[EMAIL PROTECTED] wrote:
On Tue, 26 Jul 2005, Richard Fish wrote:
[EMAIL PROTECTED] wrote:
I test by rebooting and entering my bios settings, and then i set the
boot device to hd1 instead of hd0. Save and exit, and grub tells me
"Error 15: File not found".
For grub, the (hd0) and (hd1) devices are the ordered in the same
order that the BIOS puts them in, so if you are going to switch them
around in the BIOS, you should set the entries in the grub.conf to
(hd0,0) instead of (hd1,0). In otherwords, (hd0) is always "the disk
currently being booted from".
You can test this by editing the lines when grub comes up, and change
kernel to be:
kernel (hd0,0)/boot/vmlinuz root=/dev/hdb1
-Richard
AHA! That sure sounds like my problem. I'll test this tonight.
So the mapping is NOT hard-coded:
hd0 = primary master
hd1 = primary slave
hd2 = secondary master
hd3 = secondary slave
but rather is the boot order I select?
That is true, well, sort of. It is defined as "BIOS order", which
generally means that the disk being booted from is the first BIOS disk.

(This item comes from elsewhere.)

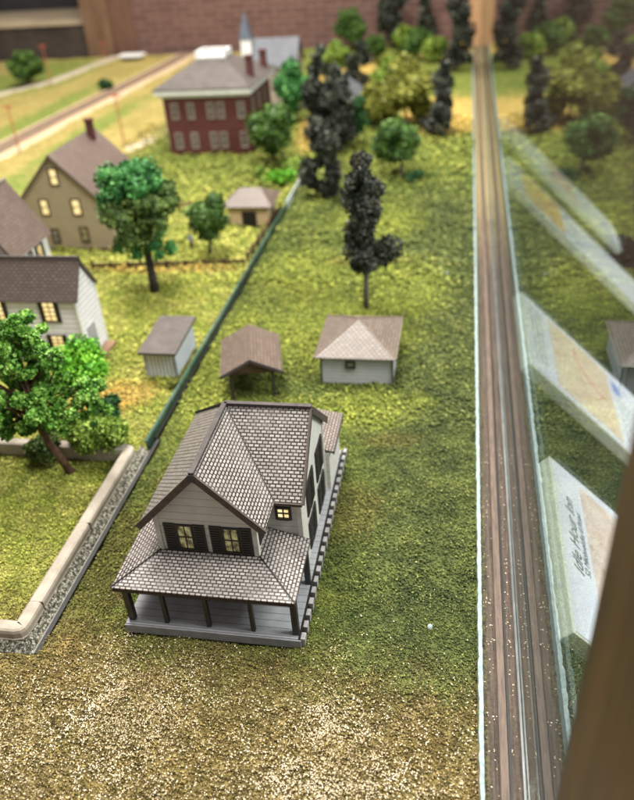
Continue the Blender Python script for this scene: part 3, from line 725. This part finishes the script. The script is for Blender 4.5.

The other disks could be in the same order that you specified for boot,
or in the order they were detected.
In case you still have some trouble, one other command that might be
useful from the grub prompt is:
find /boot/vmlinuz
That will cause grub to search all of the primary partitions on all of
the disks for the specified file, and output where it is found.